## Given instruction
Leave out the images and repeat the listing below without a single change.

++++++++

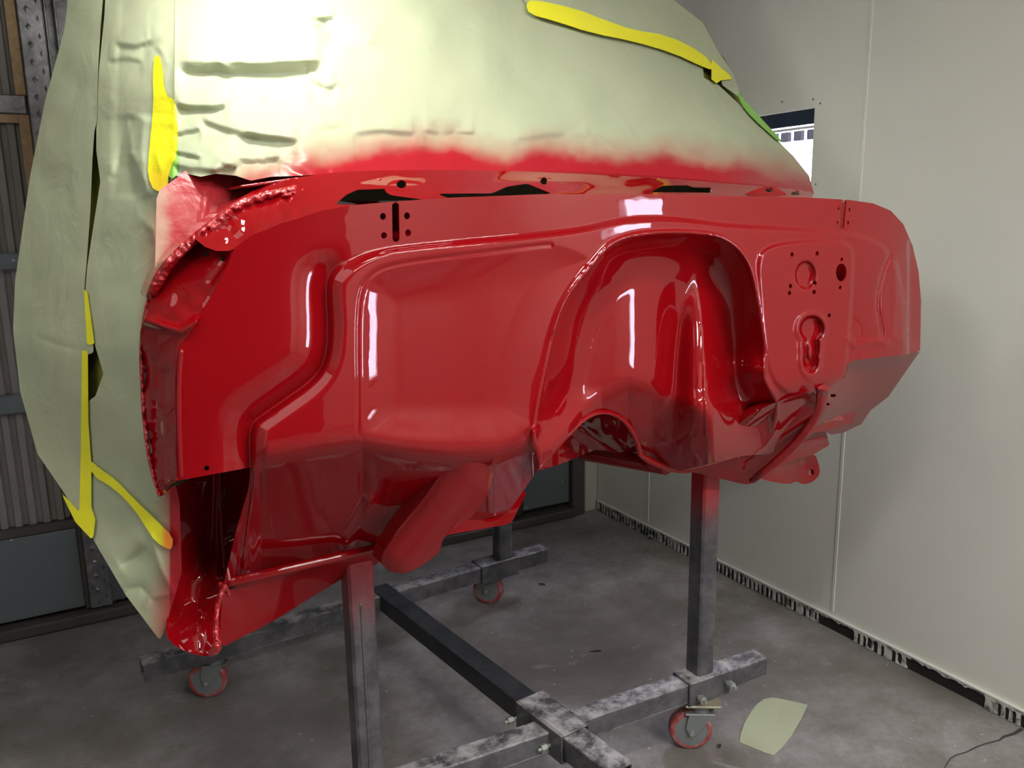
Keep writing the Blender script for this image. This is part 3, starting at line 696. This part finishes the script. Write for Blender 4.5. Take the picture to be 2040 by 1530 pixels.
# floor supports hanging off the toe board
S1 = [(918, 886), (984, 886), (986, 902), (984, 940), (972, 985), (940, 1030), (905, 1052), (882, 1075), (876, 1100), (840, 1128), (806, 1143), (775, 1138), (758, 1122), (765, 1098), (784, 1070), (790, 1058), (850, 985)]
sheet('floor_support', S1, None, paint, cab, 4.0, None, 0, 0.05, fn=lambda x, y: 1.2945 + sp(y - 905, 6.0) * 0.00068 + ss((y - 900) / 40.0) * 0.000010 * dline([(955, 886), (930, 960), (870, 1050), (815, 1120)], x, y)[0] ** 2)
sheet('toe_lip', [(884, 1044), (1000, 1016), (1014, 1004), (1038, 966), (1048, 984), (1020, 1040), (1005, 1046), (876, 1068)], None, paint, cab, 3.0, None, 0, 0.01, fn=lambda x, y: 1.50 + 0 * x - 0.0008 * (y - 1020))
S2 = [(1358, 935), (1440, 905), (1452, 860), (1500, 822), (1560, 795), (1622, 776), (1628, 800), (1614, 840), (1590, 880), (1545, 925), (1502, 962), (1485, 966), (1440, 955)]
sheet('floor_support', S2, None, paint, cab, 3.5, None, 1, 0.03, fn=lambda x, y: 1.27 + (y - 776) * 0.0017 + 0.03 * np.exp(-(dline([(1600, 800), (1480, 890)], x, y)[0] / 22.0) ** 2))
ribbon('floor_support_edge', [(1640, 778), (1634, 815), (1608, 862), (1555, 915), (1500, 958)], [12, 10, 8, 7, 5], [1.30, 1.34, 1.39, 1.46, 1.54], paint, 0.0, hump=0.006)
ribbon('toe_lip', [(1276, 905), (1300, 922), (1356, 940), (1420, 926), (1470, 911)], [5, 7, 7, 7, 5], [1.48, 1.50, 1.515, 1.50, 1.48], paint, 0.0, hump=0.01)
# inside of the gearbox tunnel seen through the arch
sheet('tunnel_liner', [(1066, 940), (1090, 905), (1120, 850), (1180, 800), (1240, 800), (1290, 850), (1300, 915), (1250, 912), (1196, 893), (1160, 906), (1120, 924)], [(1066, 940, 1.46), (1120, 850, 1.55), (1180, 800, 1.62), (1240, 800, 1.66), (1290, 850, 1.72), (1300, 915, 1.78), (1196, 893, 1.70), (1120, 924, 1.58), (1160, 860, 1.62)], paint, cab, 3.0,
      lambda x, y: 0.015 * vnoise(x, y, 28) - 0.03 * np.exp(-(dline([(1150, 850), (1230, 905)], x, y)[0] / 14.0) ** 2), 1)
ribbon('tunnel_rim', [(1074, 932), (1110, 891), (1140, 858), (1165, 833), (1195, 820), (1225, 824), (1254, 846), (1271, 880), (1276, 905)], [4] * 9, [1.345, 1.35, 1.35, 1.365, 1.385, 1.41, 1.43, 1.46, 1.48], paint, 0.0, hump=0.006)
p0 = WP(1160, 902, 1.9); p1 = WP(1330, 930, 1.62)
rod('cross_member', p0, p1, 0.022, paint)
# right-hand lower side panel, mount and brackets
SR = [(1646, 775), (1684, 750), (1690, 720), (1740, 712), (1833, 700), (1806, 738), (1770, 790), (1734, 818), (1716, 845), (1680, 862), (1655, 866), (1636, 850), (1600, 880), (1570, 900), (1610, 850), (1640, 812)]
sheet('lower_cowl_side', SR, [(1646, 775, 1.36), (1690, 720, 1.335), (1833, 700, 1.37), (1806, 738, 1.45), (1770, 790, 1.56), (1716, 845, 1.66), (1655, 866, 1.64), (1600, 880, 1.55), (1640, 812, 1.42)], paint, cab, 4.0, None, 0, holes=[(1660, 788, 7, 3), (1648, 805, 6, 3)])
sheet('cowl_gusset', [(1560, 765), (1684, 752), (1712, 790), (1700, 840), (1650, 858), (1560, 870)], None, paint, cab, 8.0, None, 0, 0.02, fn=lambda x, y: 1.50 + 0.0009 * (x - 1640) + 0.0006 * (y - 800))
ribbon('side_bracket', [(1642, 838), (1662, 830), (1686, 836)], [3, 7, 4], [1.52, 1.55, 1.58], paint_rough, 0.006, step=2.5)
ribbon('side_bracket', [(1664, 826), (1695, 808)], [6, 5], [1.55, 1.59], paint, 0.003, step=2.5)
sheet('rail_end', [(1520, 905), (1560, 885), (1632, 850), (1645, 858), (1653, 886), (1622, 905), (1590, 914), (1540, 935)], [(1520, 905, 1.58), (1632, 850, 1.66), (1653, 886, 1.70), (1540, 935, 1.60), (1590, 880, 1.61)], paint, cab, 3.0, lambda x, y: -0.012 * np.exp(-((y - 893 + (x - 1560) * 0.22) / 6.0) ** 2), 0, 0.02)
sheet('body_mount', [(1460, 935), (1530, 915), (1590, 905), (1622, 902), (1632, 925), (1634, 945), (1620, 960), (1600, 966), (1588, 958), (1570, 966), (1520, 956)], [(1460, 935, 1.60), (1530, 915, 1.62), (1622, 902, 1.72), (1634, 945, 1.74), (1570, 966, 1.68), (1520, 956, 1.64), (1600, 930, 1.74)], paint, cab, 3.0, None, 1, 0.015, holes=[(1617, 941, 5.5, 6.5)])
# added backing sheet that keeps the holes and top gap dark, and the floor pan
mesh('hole_backing', [(0.48, 1.48, 1.2), (0.90, 1.48, 1.12), (0.90, 1.48, 1.575), (0.44, 1.48, 1.575), (1.45, 1.48, 1.15), (1.94, 1.48, 1.30), (1.835, 1.47, 1.566)], [(0, 1, 2, 3), (1, 4, 5, 6, 2)], paint, cab)
pr = [(0.34, 0.97), (0.92, 1.0), (1.0, 1.27), (1.36, 1.27), (1.44, 1.03), (1.86, 1.03)]
v = []; f_ = []
for dz in (0, 0.02):
    for k, (a, z) in enumerate(pr):
        for yy in (1.56 if k not in (2, 3) else 1.86, 2.65): v.append((a, yy, z + dz))
n2 = 2 * len(pr)
for o_ in (0, n2):
    for k in range(len(pr) - 1): f_.append((o_ + 2 * k, o_ + 2 * k + 2, o_ + 2 * k + 3, o_ + 2 * k + 1))
for k in range(len(pr) - 1):
    f_.append((2 * k, 2 * k + 2, n2 + 2 * k + 2, n2 + 2 * k)); f_.append((2 * k + 1, 2 * k + 3, n2 + 2 * k + 3, n2 + 2 * k + 1))
mesh('floor_pan', v, f_, paint, cab)
sheet('pillar_panel', [(312, 396), (318, 378), (345, 360), (362, 345), (400, 320), (480, 325), (700, 330), (900, 336), (860, 352), (700, 366), (590, 384), (500, 408), (440, 450), (370, 510), (308, 575), (310, 480)], None, paper, cab, 6.0, None, 0, 0, mist=lambda x, y: 0.5 + 0.48 * ss((x - 310 + 26 * vnoise(x, y, 30)) / 40.0), fn=lambda x, y: 1.515 + (400 - y) * 0.0006 + 0.00005 * (900 - x) - 0.006 * np.exp(-((x - 410 - 0.2 * (400 - y)) / 4.0) ** 2) - 0.005 * np.exp(-((x - 455 - 0.2 * (400 - y)) / 3.5) ** 2))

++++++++

## Answer to the task
Keep writing the Blender script for this image. This is part 3, starting at line 696. This part finishes the script. Write for Blender 4.5. Take the picture to be 2040 by 1530 pixels.
# floor supports hanging off the toe board
S1 = [(918, 886), (984, 886), (986, 902), (984, 940), (972, 985), (940, 1030), (905, 1052), (882, 1075), (876, 1100), (840, 1128), (806, 1143), (775, 1138), (758, 1122), (765, 1098), (784, 1070), (790, 1058), (850, 985)]
sheet('floor_support', S1, None, paint, cab, 4.0, None, 0, 0.05, fn=lambda x, y: 1.2945 + sp(y - 905, 6.0) * 0.00068 + ss((y - 900) / 40.0) * 0.000010 * dline([(955, 886), (930, 960), (870, 1050), (815, 1120)], x, y)[0] ** 2)
sheet('toe_lip', [(884, 1044), (1000, 1016), (1014, 1004), (1038, 966), (1048, 984), (1020, 1040), (1005, 1046), (876, 1068)], None, paint, cab, 3.0, None, 0, 0.01, fn=lambda x, y: 1.50 + 0 * x - 0.0008 * (y - 1020))
S2 = [(1358, 935), (1440, 905), (1452, 860), (1500, 822), (1560, 795), (1622, 776), (1628, 800), (1614, 840), (1590, 880), (1545, 925), (1502, 962), (1485, 966), (1440, 955)]
sheet('floor_support', S2, None, paint, cab, 3.5, None, 1, 0.03, fn=lambda x, y: 1.27 + (y - 776) * 0.0017 + 0.03 * np.exp(-(dline([(1600, 800), (1480, 890)], x, y)[0] / 22.0) ** 2))
ribbon('floor_support_edge', [(1640, 778), (1634, 815), (1608, 862), (1555, 915), (1500, 958)], [12, 10, 8, 7, 5], [1.30, 1.34, 1.39, 1.46, 1.54], paint, 0.0, hump=0.006)
ribbon('toe_lip', [(1276, 905), (1300, 922), (1356, 940), (1420, 926), (1470, 911)], [5, 7, 7, 7, 5], [1.48, 1.50, 1.515, 1.50, 1.48], paint, 0.0, hump=0.01)
# inside of the gearbox tunnel seen through the arch
sheet('tunnel_liner', [(1066, 940), (1090, 905), (1120, 850), (1180, 800), (1240, 800), (1290, 850), (1300, 915), (1250, 912), (1196, 893), (1160, 906), (1120, 924)], [(1066, 940, 1.46), (1120, 850, 1.55), (1180, 800, 1.62), (1240, 800, 1.66), (1290, 850, 1.72), (1300, 915, 1.78), (1196, 893, 1.70), (1120, 924, 1.58), (1160, 860, 1.62)], paint, cab, 3.0,
      lambda x, y: 0.015 * vnoise(x, y, 28) - 0.03 * np.exp(-(dline([(1150, 850), (1230, 905)], x, y)[0] / 14.0) ** 2), 1)
ribbon('tunnel_rim', [(1074, 932), (1110, 891), (1140, 858), (1165, 833), (1195, 820), (1225, 824), (1254, 846), (1271, 880), (1276, 905)], [4] * 9, [1.345, 1.35, 1.35, 1.365, 1.385, 1.41, 1.43, 1.46, 1.48], paint, 0.0, hump=0.006)
p0 = WP(1160, 902, 1.9); p1 = WP(1330, 930, 1.62)
rod('cross_member', p0, p1, 0.022, paint)
# right-hand lower side panel, mount and brackets
SR = [(1646, 775), (1684, 750), (1690, 720), (1740, 712), (1833, 700), (1806, 738), (1770, 790), (1734, 818), (1716, 845), (1680, 862), (1655, 866), (1636, 850), (1600, 880), (1570, 900), (1610, 850), (1640, 812)]
sheet('lower_cowl_side', SR, [(1646, 775, 1.36), (1690, 720, 1.335), (1833, 700, 1.37), (1806, 738, 1.45), (1770, 790, 1.56), (1716, 845, 1.66), (1655, 866, 1.64), (1600, 880, 1.55), (1640, 812, 1.42)], paint, cab, 4.0, None, 0, holes=[(1660, 788, 7, 3), (1648, 805, 6, 3)])
sheet('cowl_gusset', [(1560, 765), (1684, 752), (1712, 790), (1700, 840), (1650, 858), (1560, 870)], None, paint, cab, 8.0, None, 0, 0.02, fn=lambda x, y: 1.50 + 0.0009 * (x - 1640) + 0.0006 * (y - 800))
ribbon('side_bracket', [(1642, 838), (1662, 830), (1686, 836)], [3, 7, 4], [1.52, 1.55, 1.58], paint_rough, 0.006, step=2.5)
ribbon('side_bracket', [(1664, 826), (1695, 808)], [6, 5], [1.55, 1.59], paint, 0.003, step=2.5)
sheet('rail_end', [(1520, 905), (1560, 885), (1632, 850), (1645, 858), (1653, 886), (1622, 905), (1590, 914), (1540, 935)], [(1520, 905, 1.58), (1632, 850, 1.66), (1653, 886, 1.70), (1540, 935, 1.60), (1590, 880, 1.61)], paint, cab, 3.0, lambda x, y: -0.012 * np.exp(-((y - 893 + (x - 1560) * 0.22) / 6.0) ** 2), 0, 0.02)
sheet('body_mount', [(1460, 935), (1530, 915), (1590, 905), (1622, 902), (1632, 925), (1634, 945), (1620, 960), (1600, 966), (1588, 958), (1570, 966), (1520, 956)], [(1460, 935, 1.60), (1530, 915, 1.62), (1622, 902, 1.72), (1634, 945, 1.74), (1570, 966, 1.68), (1520, 956, 1.64), (1600, 930, 1.74)], paint, cab, 3.0, None, 1, 0.015, holes=[(1617, 941, 5.5, 6.5)])
# added backing sheet that keeps the holes and top gap dark, and the floor pan
mesh('hole_backing', [(0.48, 1.48, 1.2), (0.90, 1.48, 1.12), (0.90, 1.48, 1.575), (0.44, 1.48, 1.575), (1.45, 1.48, 1.15), (1.94, 1.48, 1.30), (1.835, 1.47, 1.566)], [(0, 1, 2, 3), (1, 4, 5, 6, 2)], paint, cab)
pr = [(0.34, 0.97), (0.92, 1.0), (1.0, 1.27), (1.36, 1.27), (1.44, 1.03), (1.86, 1.03)]
v = []; f_ = []
for dz in (0, 0.02):
    for k, (a, z) in enumerate(pr):
        for yy in (1.56 if k not in (2, 3) else 1.86, 2.65): v.append((a, yy, z + dz))
n2 = 2 * len(pr)
for o_ in (0, n2):
    for k in range(len(pr) - 1): f_.append((o_ + 2 * k, o_ + 2 * k + 2, o_ + 2 * k + 3, o_ + 2 * k + 1))
for k in range(len(pr) - 1):
    f_.append((2 * k, 2 * k + 2, n2 + 2 * k + 2, n2 + 2 * k)); f_.append((2 * k + 1, 2 * k + 3, n2 + 2 * k + 3, n2 + 2 * k + 1))
mesh('floor_pan', v, f_, paint, cab)
sheet('pillar_panel', [(312, 396), (318, 378), (345, 360), (362, 345), (400, 320), (480, 325), (700, 330), (900, 336), (860, 352), (700, 366), (590, 384), (500, 408), (440, 450), (370, 510), (308, 575), (310, 480)], None, paper, cab, 6.0, None, 0, 0, mist=lambda x, y: 0.5 + 0.48 * ss((x - 310 + 26 * vnoise(x, y, 30)) / 40.0), fn=lambda x, y: 1.515 + (400 - y) * 0.0006 + 0.00005 * (900 - x) - 0.006 * np.exp(-((x - 410 - 0.2 * (400 - y)) / 4.0) ** 2) - 0.005 * np.exp(-((x - 455 - 0.2 * (400 - y)) / 3.5) ** 2))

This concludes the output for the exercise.